The Marketplace Models
In how they connect sellers with buyers, there are, broadly speaking,
three kinds of online marketplaces
Managed Marketplace
Examples: Jabong, Yebhi Connection: Buyer deals with marketplace How it
works: Marketplace stocks products at its warehouse. So, when a buyer
places an order, the marketplace either pulls it out of its warehouse or
sources it from a seller, and is solely responsible for delivery too
Pure Marketplace
Examples: eBay, Snapdeal, Flipkart Connection: Buyer deals with seller
How it works: Marketplace is a hosting platform for sellers. While placing
an order, a buyer can see the seller, who is also responsible for delivery
Hybrid Marketplace
Example: Amazon Connection: Buyer has two options: deal with seller or
deal with Amazon How it works: In the former, the responsibility for
delivery is that of the seller. In the latter, it is Amazon’s: the seller
ships the goods to an Amazon warehouse, which completes delivery
The Seller Checklist
Registration
Anyone can be a seller. Just apply to a marketplace, which will vet you
for genuineness and ability: is your business legal and running, can you
stock and ship products, return policy and so on
Listing fee
Nil on most marketplaces
Transaction fee
Up to 15% of sale price. Typically: 1%: mobiles, pen drives, memory
cards 5%: LCD TVs, home appliances like toasters 7%: shoes, footwear,
perfumes 12-15%: garments
SATISH BATHIJA MX INFORMATION
SYSTEM
DISTRIBUTES COMPUTER PARTS, GADGETS AND ACCESSORIES Has 14
shop-in-shops and one standalone outlet. Joined online marketplaces in
2002, and is now on four of them. “Between 2005 and 2010, less than 10% of
our sales were online,” he says. “This fiscal, we expect 35% of our
business coming from marketplaces.”
PARUL ARORA MITTAL, INDIA TRENDS
SELLS HANDMADE, ALLOY-METAL JEWELLERY Seven years ago, she “tried
their luck” by putting 20 pieces of jewellery on eBay. All were sold in a
week. Today, she and her staff of nine export jewellery, via eBay. “We
never had the recourse to set up a physical store,” she says old. “Since
then, I have never even thought of one. The online marketplace is my
business place.”
DINESH CHOPRA SOFTEK SURYA
DISTRIBUTES COMPUTER PARTS, GADGETS AND ACCESSORIES Has had a shop
in Nehru Place, in New Delhi, since 1986. But, he says, “I’m on the first
floor and I don’t get regular walk-in customers.” After joining four
marketplaces, his revenues have spiked fourfold since 2010-11 to Rs 60 crore.

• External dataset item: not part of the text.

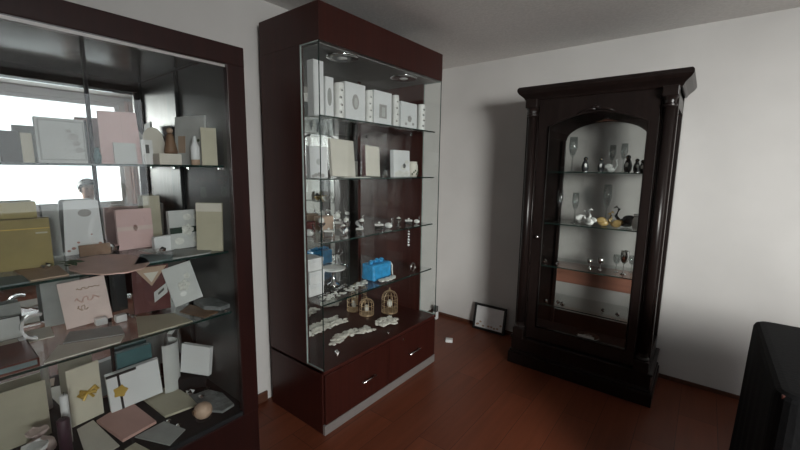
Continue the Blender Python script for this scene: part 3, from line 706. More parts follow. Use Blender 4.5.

“Now, they land in my shop via online marketplaces.”
POOJA KAPILA, ERATO
SELLS WOMEN’S WEAR Noida-based Kapila started Erato after working in
Fabindia for nine years. She is still finding her feet with marketplaces.
She finds eBay and Amazon “too complicated, with lot of paperwork and
conditions”, and Snapdeal “far more easy to do business on”.